For the sixth time in the last 12 years, the Portuguese Securities Commission (CMVM), updated its mandatory corporate governance regulation, Regulation No. 4/2013 on Corporate Governance ( “the new Regulation”), and published a revised 2013 Corporate Governance Code (the “Code”). Although many of the changes can be described as prudent and positive, several changes may lead governance enthusiasts wondering whether the revisions are headed in the right direction.
Starting with the clearly positive changes, the importance of comply or explain provisions was highlighted in the new Regulation. The comply or explain approach to corporate governance widely used in Europe is also embedded in Portuguese regulations. However, the CMVM reports that in 2011 only “53% of the non-compliance with the ‘comply or explain’ rules is explained by the company and accepted by the CMVM.” This is a staggeringly low percentage in comparison to other comply-or-explain markets. It may be difficult for shareholders to understand why 47% of Portuguese issuers did not fully conform with comply or explain recommendations– whether due to a total failure to explain non-compliance or a failure to comply at all. Perhaps in response to the low levels of compliance, the new Regulation brings the comply or explain provision to the forefront, outlining an acceptable explanation/level of compliance in Article 1 – rather than sticking it in an annex where it is currently found in Regulation No. 1/2010 – thus highlighting and reaffirming its importance.
Notable positive revisions made to the 2013 Corporate Governance Code include changes to remuneration and related party transaction disclosure recommendations, the addition of more specifically defined criteria that affect the independence of non-executive directors, and a new recommendation to appoint a lead independent director in the presence of an executive chairman.

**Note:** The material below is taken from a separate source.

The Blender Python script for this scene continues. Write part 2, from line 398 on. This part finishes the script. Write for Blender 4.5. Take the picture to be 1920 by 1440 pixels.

Other changes to the Code may not be so well received. In the current corporate governance environment – which, for the most part, associates an independent board with an effective board – the elimination of a 25% minimum board independence recommendation from the Code is highly unconventional, especially when combined with the removal of the recommendation to establish a nominating committee. Portugal already recommends one of the lowest board independence thresholds from among its continental European peers, what board action is the CMVM hoping to promote by removing the current threshold?
These changes are a serious divergence from recent initiatives for corporate governance codes to include specific and increasingly rigorous independence requirements. Instead, the CMVM replaced the 25% independence requirement with a provision that allows boards to determine the appropriate number of independent directors based on the size of a company, its shareholder structure and free-float.
On one hand, the move represents an attempt to shift the corporate governance paradigm from a “one-size fits all” method to a more flexible approach that values proportional representation over a strict and somewhat arbitrary independence requirement. On the other, the corporate shareholding concentration is high in Portugal, meaning that boards are dominated by directors affiliated with controlling shareholders. The removal of the independence recommendation, even if a subjective one, may lead to perilously low levels of independence on Portuguese boards.
It is difficult to envision precisely how board independence levels will be explained by Portuguese issuers – if at all – pursuant to the new Regulation’s emphasis on comply or explain. Technically, there is no provision in this regard that requires compliance or explanation. Based on historically low levels of compliance, we are neither convinced that overall levels of board independence will be enhanced by these changes, nor that the explanations given by Portuguese issuers will suffice on this issue.